Aslında birçok İranlı, İslam Cumhuriyeti'nin zayıflamasından memnun. Maalesef, 1980'lerin başında, en zor zamanlardan bazılarını yaşayarak baskıları ilk elden deneyimledim. Toplu katliamlar, toplu infazlar. Özellikle kadınlara ve azınlıklara karşı çok, çok baskıcı yasalar.

Washington D.C.'de yaşayan İranlı Amerikalı Alireza, Baltimore Sun gazetesine, ABD'nin İran'ın nükleer tesislerine yaptığı saldırının kendisine umut verdiğini söyledi.

Diğer liderlerin İran halkı acı çekerken seyirci kaldığını, Trump'ın saldırılarınınsa İran'ın "hiçbir şey yapamayacağı ve zayıf olduğu" mesajını açıkça verdiğini savundu.

Maryland'da yaşayan 72 yaşındaki emlakçı Reza Rofougaran, 1979'da Pehlevi hanedanlığı devrildikten kısa süre sonra Tahran'dan göç etmiş.

Gazeteye "İran'daki İslam rejimine yüzde 100 karşıyım ve rejim değişikliği umuduyla yaşıyorum" diye konuştu.

Ancak Rofougaran, kendi ülkesine yapılan saldırıları kınıyor. Diğer İranlı Amerikalıların saldırıları daha çok desteklediğini söyledi.

Sivillere saldırmıyorlar. Onlar mollalara, üst düzey [İslam Devrim Muhafızları] komutanlarına ve yetkililere saldırıyor.

Rofougaran, diğerlerinin saldırılardan "üzüntü duyduğunu" söyledi.

UIO9
ABD'nin İran'ın İsfahan nükleer teknoloji merkezine düzenlediği saldırıların ardından oluşan hasarın uydu görüntüsü (Maxar Technologies)

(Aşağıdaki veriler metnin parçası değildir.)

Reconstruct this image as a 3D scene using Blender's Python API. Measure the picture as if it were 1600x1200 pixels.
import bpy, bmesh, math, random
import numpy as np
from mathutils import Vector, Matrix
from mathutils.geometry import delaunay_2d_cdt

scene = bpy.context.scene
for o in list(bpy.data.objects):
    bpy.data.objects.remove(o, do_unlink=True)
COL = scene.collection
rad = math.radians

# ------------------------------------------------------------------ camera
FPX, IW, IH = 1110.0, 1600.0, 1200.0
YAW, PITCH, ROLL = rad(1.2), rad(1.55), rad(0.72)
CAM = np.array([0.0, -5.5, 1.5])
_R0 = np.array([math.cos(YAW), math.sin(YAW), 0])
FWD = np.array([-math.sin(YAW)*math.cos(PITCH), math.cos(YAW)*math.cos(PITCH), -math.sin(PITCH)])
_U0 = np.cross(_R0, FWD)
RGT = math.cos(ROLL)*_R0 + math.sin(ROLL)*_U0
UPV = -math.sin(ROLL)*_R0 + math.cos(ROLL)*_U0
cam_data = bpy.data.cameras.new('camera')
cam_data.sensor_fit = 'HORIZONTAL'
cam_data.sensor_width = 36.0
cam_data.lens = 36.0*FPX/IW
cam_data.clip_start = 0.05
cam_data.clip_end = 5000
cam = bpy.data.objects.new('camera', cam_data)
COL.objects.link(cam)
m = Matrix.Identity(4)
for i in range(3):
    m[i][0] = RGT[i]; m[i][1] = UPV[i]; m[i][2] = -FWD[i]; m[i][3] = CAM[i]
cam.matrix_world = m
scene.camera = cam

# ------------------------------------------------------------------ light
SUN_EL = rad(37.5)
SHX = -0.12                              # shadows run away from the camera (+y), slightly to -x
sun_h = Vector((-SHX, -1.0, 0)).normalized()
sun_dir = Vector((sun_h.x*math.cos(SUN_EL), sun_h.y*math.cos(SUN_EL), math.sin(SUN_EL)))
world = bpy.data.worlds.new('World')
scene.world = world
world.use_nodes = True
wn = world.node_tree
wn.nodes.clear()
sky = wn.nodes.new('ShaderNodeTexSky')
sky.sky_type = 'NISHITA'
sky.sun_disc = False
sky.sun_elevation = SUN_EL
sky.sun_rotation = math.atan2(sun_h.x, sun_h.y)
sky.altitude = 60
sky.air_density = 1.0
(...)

Neredeyse 30 yıl önce İran'dan kaçan aktivist öğrenci Elham Yaghoubian, saldırıları destekliyor ve CNN'e bunların İran, Ortadoğu ve dünya için "yararlı" olduğunu söylüyor.

Bu altyapılar, yollar, fabrikalar, binalar yeniden inşa edilebilir ancak asla geri kazanamayacağımız şey, temel hakları için ayağa kalktıklarında her seferinde acımasız rejim tarafından öldürülen tüm genç erkek ve kadınların hayatları.

Yaghoubian, çoğu İranlının savaş istemediğini kabul etmekle birlikte bunun olumlu bir sonuç getirebileceğini savundu: İran rejiminin düşüşü.

"Bu savaşı hiçbir müzakere ya da uzlaşma sona erdiremez" diye ekledi.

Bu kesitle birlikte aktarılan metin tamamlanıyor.